JANUARY is an apt time to see a play about the evils of self-help books and new year's resolutions.

So Life Shop Till You Drop, a onewoman show that casts a satirical eye over one year in the life of single thirtysomething Ailish McGovern (played by Clodagh Reid), is a salutory lesson in what not to read.

McGovern has vowed 2007 will be the year she finds love, a promotion and ultimately happiness.

Armed with nine of the best-selling self-help books on the market, she aims high - to be branch manager of her recruitment agency, get married and win the Irish Tatler Woman of the Year award.

Writer and director Alice Coghlan's clever script and pitchperfect self-help jargon are a delight, illustrating colourfully how we unconsciously use these phrases in our everyday home and work life.

There are funny portrayals of desperate singletons, with Ailish coming off like a manic Bridget Jones (scary thought), taking 'Me Days' off work so she can do some 'motivational crying'.

Amidst the laughs, Coghlan makes the more serious point that most of the advice in these self-help books is rubbish - and in the case of Ailish can do more harm than good.
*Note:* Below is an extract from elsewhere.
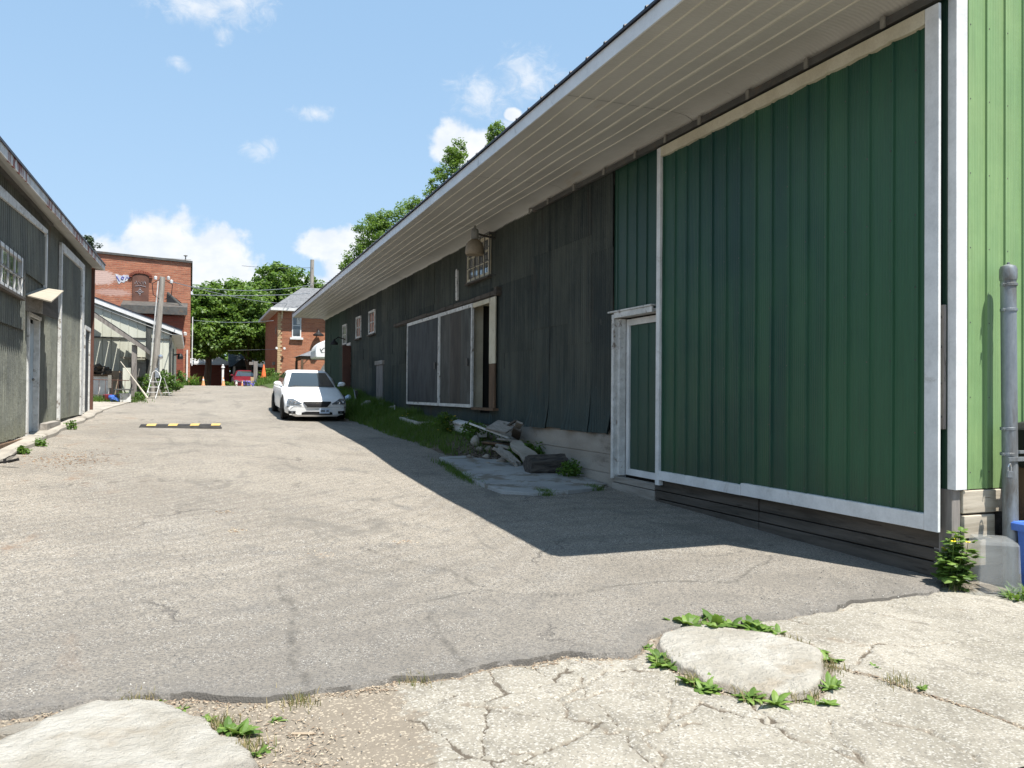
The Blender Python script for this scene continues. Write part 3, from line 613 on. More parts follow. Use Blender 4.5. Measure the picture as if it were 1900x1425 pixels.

But she's also pointing an accusatory finger at wider society. It's not just the pop psychologists who are to blame for young women's unhappiness with the single life but the "singles police" too - the mothers and married siblings who put pressure on those longing to find a soulmate, not to mention the modern-day pressure society puts on women to 'have it all':

husband, children, career, oh, and that Woman of the Year Award .

This is a comic satire however and there are plenty of laughs, such as when Ailish finds out the man she is seeing is married with a child. Her sister tells her, "You're just like that book mam got us for Christmas - you're a woman who loves too much."

A few fluffs due to second-day nerves were nothing too serious and certainly nothing to ruin the overall show. There was even an entertaining moment when a large bride's veil conspired against Clodagh Reid and as the audience tried to contain its titters she ad-libbed her way out of it admirably.

Underneath the laughs though, Alice Coghlan questions whether the self-help industry has helped us or whether it has actually duped us into creating neuroses that were never there in the first place, putting off the men that may otherwise have been interested in us. . . and quite possibly ruining our chances at happiness.